In sum: It's great that North America sits atop such a huge pool of fossil fuels, but if it looks like we'll burn them forever, we'll have little leverage with China, India, and other nations where carbon emissions are surging.

"One of the wonderful things about North America is we have this amazing bounty of traditional fossil fuels, and we also have extraordinary businesses that are able to extract them in very efficient ways. And that's something that we should welcome, because it helps to promote economic growth," Obama said after noting he wants to work with Harper on greenhouse-gas emissions policy.

Obama added: "But we only have one planet, and so I believe that ultimately we can both promote economic development and growth, recognizing that we're not going to immediately transition off of fossil fuels, but that we do have to point to the future and show leadership so that other countries who will be the main emitters fairly soon"“China, India, other emerging markets"“so that they can look at what we're doing and we have leverage over them in terms of them improving their practices as well."

The comments in Mexico on Wednesday night, offered during the press conference that followed a meeting between the three heads of state, came as the administration positions itself ahead of the next rounds of rocky international climate talks that are supposed to end with a global accord in Paris in 2015.

In remarks published by The New Yorker a few weeks ago, Obama similarly said that when it comes working with China and India (the world's largest and third-largest carbon emitters), "it's very hard for me to get in that conversation if we're making no effort."

Back to Keystone: Obama defended what has been a years-long federal review while acknowledging that Harper, who has been seeking approval of the pipeline for years, has chafed at the U.S. process.

"There is a process that has been gone through, and I know it's been extensive, and at times I'm sure Stephen feels, a little too laborious. But these are how we make these decisions about something that could potentially have a significant impact on America's national economy and our national interests," Obama said.

The State Department recently launched the latest phase: A 90-day process to get input from other federal agencies about whether the pipeline is in the "national interest." But there's no deadline for a final recommendation from Secretary of State John Kerry or a final White House call.

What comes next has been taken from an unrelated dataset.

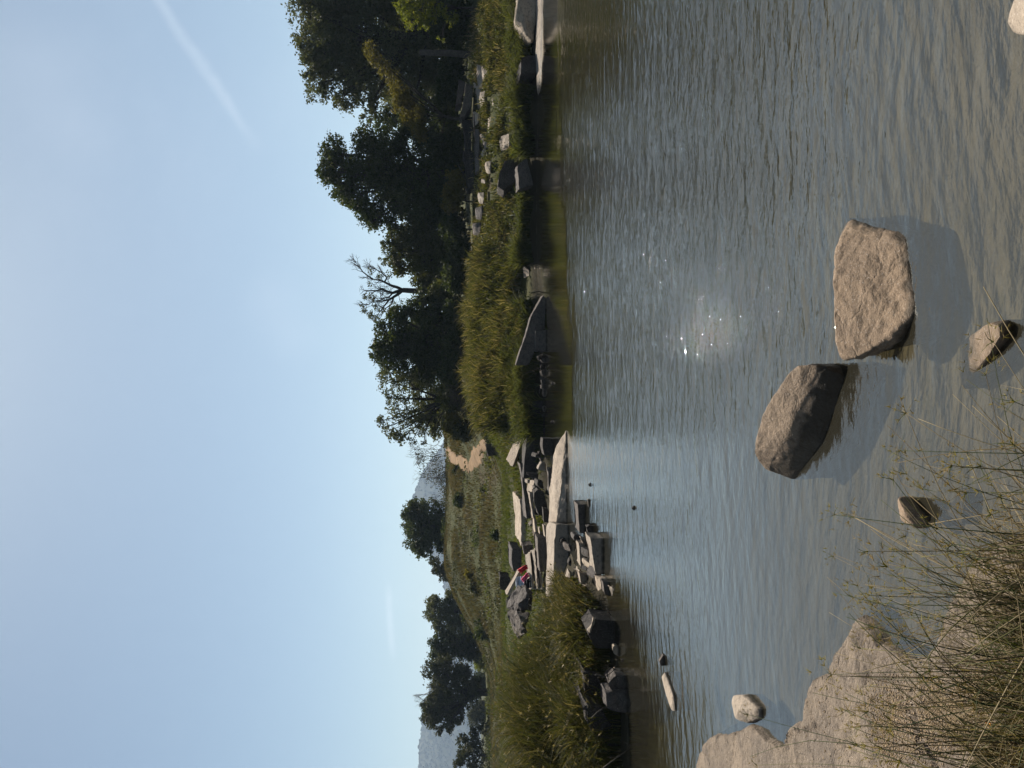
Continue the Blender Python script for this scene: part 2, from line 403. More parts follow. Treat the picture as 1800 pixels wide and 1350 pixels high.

The 90-day process follow a late January State Department report that concluded Keystone is unlikely to cause a surge in greenhouse-gas emissions. But, leaving Obama wiggle room, the analysis also modeled alternative scenarios in which the effect would be more significant.

"So the State Department has gone through its review. There is now a comment period in which other agencies weigh in. That will be evaluated by Secretary of State Kerry, and we'll make a decision at that point," Obama said.

His remarks came hours after a new setback for pipeline advocates. A Nebraska judge on Wednesday tossed out the state law used to approve the pipeline route through the Cornhusker State.

The State Department had no comment on the judge's decision, which Nebraska's governor quickly vowed to appeal. The consulting firm ClearView Energy Partners on Thursday said the Nebraska ruling could delay the federal review.

"Yesterday's ruling could give the State Department and the White House a reason to extend the ongoing National Interest Determination process," the firm said in a short analysis.